The basic joke of the film involves two buddies, John, played by Owen Wilson, and Jeremy, portrayed by Vince Vaughn, who crash weddings and carry out their discovery that weddings make women attending easy marks for seduction. A montage of the guys in action establishes the set-up. But the centerpiece becomes a high society family event in Washington ruled over by a government bigwig played amusingly by Christopher Walken as Treasury Secretary Cleary.
The plot is predictable in that we know the pals will meet their match, have the tables of love turned on them and eventually be exposed. Until the hearts and flowers take over, the exploits are quite funny. Wilson is handsome and endearing, especially when he is piling on the phoniness. Vaughn is the brash one, and although overbearing, can be very funny.
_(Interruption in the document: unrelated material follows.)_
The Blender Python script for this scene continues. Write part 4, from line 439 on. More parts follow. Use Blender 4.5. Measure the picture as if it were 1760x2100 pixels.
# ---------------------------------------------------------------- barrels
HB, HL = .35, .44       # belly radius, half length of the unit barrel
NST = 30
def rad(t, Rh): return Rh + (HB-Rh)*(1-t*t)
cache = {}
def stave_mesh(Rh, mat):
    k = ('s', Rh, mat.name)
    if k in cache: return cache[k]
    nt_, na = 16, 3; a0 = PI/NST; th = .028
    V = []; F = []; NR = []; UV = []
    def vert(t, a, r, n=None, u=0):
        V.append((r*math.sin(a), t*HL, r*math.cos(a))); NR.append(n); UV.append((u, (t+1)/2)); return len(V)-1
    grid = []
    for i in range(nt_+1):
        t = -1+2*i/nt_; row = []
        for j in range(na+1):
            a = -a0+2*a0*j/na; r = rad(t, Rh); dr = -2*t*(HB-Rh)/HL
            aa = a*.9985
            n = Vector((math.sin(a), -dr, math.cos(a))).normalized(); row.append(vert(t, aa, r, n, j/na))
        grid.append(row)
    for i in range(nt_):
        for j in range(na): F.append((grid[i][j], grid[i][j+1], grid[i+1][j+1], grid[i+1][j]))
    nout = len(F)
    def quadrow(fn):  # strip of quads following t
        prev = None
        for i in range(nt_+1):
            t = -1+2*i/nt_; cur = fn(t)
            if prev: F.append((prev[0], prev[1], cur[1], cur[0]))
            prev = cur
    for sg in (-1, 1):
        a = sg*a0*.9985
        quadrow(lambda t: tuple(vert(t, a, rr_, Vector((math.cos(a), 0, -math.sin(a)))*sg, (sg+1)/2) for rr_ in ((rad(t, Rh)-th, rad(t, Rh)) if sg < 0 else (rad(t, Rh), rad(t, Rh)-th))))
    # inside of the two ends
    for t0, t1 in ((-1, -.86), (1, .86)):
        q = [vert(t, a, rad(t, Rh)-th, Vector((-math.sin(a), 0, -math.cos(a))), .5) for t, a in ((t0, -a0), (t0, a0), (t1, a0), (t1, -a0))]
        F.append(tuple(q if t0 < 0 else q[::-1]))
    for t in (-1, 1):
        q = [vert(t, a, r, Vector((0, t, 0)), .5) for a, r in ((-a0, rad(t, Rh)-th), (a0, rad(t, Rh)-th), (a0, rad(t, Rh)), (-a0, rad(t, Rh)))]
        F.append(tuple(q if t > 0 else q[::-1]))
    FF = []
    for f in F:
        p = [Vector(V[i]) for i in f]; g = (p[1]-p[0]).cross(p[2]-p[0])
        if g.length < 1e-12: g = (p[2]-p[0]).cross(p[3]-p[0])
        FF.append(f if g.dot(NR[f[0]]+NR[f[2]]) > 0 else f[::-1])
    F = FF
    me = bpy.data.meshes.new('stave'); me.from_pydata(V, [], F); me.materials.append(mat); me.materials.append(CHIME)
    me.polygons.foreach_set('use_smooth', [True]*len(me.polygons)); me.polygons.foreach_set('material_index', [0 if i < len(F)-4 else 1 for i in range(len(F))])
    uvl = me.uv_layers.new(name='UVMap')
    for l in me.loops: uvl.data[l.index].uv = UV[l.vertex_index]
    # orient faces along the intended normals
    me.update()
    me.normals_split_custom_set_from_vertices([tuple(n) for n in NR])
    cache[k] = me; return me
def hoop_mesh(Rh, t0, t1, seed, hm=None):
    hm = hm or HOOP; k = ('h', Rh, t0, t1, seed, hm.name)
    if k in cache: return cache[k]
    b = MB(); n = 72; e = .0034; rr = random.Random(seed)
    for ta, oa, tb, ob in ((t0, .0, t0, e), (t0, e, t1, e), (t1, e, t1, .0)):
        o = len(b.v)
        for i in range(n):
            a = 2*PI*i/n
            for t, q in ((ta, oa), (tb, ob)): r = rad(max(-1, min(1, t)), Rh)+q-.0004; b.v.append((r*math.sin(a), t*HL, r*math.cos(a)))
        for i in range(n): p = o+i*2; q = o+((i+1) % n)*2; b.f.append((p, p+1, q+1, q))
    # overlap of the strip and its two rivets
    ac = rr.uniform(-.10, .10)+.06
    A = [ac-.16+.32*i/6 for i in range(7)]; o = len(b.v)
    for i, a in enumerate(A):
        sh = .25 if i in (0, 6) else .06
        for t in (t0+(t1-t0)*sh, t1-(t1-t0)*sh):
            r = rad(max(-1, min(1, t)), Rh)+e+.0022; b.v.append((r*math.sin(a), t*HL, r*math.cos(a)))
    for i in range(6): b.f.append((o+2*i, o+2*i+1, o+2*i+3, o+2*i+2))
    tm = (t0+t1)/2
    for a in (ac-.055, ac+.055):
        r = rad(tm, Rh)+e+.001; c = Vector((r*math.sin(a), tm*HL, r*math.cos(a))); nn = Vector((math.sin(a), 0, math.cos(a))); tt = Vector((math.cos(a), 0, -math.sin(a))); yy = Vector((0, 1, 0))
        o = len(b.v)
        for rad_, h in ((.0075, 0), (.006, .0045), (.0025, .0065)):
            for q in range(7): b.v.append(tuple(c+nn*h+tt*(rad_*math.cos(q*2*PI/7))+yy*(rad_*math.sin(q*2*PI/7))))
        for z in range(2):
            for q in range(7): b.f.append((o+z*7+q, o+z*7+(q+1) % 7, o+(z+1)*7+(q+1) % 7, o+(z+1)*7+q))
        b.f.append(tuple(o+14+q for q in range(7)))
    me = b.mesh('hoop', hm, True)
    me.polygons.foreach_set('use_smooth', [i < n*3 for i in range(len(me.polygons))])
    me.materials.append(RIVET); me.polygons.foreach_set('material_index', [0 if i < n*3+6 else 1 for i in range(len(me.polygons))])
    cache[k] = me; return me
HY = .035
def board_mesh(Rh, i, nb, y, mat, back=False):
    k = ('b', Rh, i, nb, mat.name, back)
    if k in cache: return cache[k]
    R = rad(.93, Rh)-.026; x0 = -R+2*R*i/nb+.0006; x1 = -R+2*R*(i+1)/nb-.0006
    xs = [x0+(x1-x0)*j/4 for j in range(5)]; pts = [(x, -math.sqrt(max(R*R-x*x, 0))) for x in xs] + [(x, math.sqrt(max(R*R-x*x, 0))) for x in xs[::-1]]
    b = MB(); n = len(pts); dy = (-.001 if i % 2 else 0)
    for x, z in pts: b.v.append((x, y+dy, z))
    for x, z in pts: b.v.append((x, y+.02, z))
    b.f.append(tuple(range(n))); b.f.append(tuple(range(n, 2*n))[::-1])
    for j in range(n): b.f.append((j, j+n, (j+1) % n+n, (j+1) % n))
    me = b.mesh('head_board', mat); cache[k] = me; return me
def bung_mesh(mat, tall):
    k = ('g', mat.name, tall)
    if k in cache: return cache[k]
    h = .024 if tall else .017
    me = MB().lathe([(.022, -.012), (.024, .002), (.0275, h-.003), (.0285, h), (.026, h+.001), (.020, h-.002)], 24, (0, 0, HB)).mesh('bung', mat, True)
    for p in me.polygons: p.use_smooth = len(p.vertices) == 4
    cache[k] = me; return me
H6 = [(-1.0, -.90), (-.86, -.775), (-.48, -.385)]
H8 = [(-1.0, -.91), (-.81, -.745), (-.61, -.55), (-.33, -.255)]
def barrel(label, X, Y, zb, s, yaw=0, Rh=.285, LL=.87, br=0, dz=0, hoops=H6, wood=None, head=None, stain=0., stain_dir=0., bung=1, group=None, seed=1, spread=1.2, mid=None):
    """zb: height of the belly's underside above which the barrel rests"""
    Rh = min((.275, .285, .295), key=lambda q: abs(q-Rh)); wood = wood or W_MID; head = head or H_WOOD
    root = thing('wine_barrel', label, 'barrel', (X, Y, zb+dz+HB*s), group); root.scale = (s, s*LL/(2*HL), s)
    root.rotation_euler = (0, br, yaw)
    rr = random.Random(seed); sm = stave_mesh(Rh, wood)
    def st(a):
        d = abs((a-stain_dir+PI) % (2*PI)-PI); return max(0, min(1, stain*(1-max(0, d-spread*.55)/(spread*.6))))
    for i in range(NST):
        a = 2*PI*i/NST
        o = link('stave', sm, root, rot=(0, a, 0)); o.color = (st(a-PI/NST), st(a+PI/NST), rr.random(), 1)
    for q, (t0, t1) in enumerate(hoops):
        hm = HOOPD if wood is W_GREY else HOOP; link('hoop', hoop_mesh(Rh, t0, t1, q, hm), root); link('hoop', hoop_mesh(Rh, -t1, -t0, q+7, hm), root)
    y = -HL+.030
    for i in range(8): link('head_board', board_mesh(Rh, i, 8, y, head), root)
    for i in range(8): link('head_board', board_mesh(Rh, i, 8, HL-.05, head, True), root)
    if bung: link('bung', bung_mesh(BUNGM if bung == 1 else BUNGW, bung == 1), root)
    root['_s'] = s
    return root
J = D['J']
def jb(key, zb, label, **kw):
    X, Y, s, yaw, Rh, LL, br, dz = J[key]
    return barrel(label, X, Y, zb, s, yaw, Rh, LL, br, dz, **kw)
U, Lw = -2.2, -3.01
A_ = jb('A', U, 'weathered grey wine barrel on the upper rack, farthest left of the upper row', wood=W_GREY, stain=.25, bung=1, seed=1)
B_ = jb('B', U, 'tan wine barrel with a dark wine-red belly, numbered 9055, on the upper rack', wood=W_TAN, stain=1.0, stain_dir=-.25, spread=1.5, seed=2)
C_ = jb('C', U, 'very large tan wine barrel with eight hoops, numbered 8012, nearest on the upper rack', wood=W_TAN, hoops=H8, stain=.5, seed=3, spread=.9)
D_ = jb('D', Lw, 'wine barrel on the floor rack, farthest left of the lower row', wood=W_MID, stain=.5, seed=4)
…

John is smitten by Cleary’s pretty daughter Claire (Rachel McAdams), but she intends to marry a stuffy suitor from another prominent family. Jeremy falls for Claire’s horny and daffy pint-sized sister Gloria (Isla Fisher). Jeremy thinks he has seduced a virgin, but Gloria turns out to be experienced and insatiable, whether tying him to a bedpost or masturbating him under the table at a family dinner. Jane Seymour plays Secretary Cleary’s sexually restless wife who surprises John by coming on to him. The film nicely twits the upper class, including focusing on a nasty foul-mouthed granny. But a gay misfit son is a distasteful caricature.
There is an awful lot of plot to get through, and “Wedding Crashers” loses steam in proportion to working out the love interests. A church scene of wedding interruptus is embarrassingly corny. A New Line Cinema release.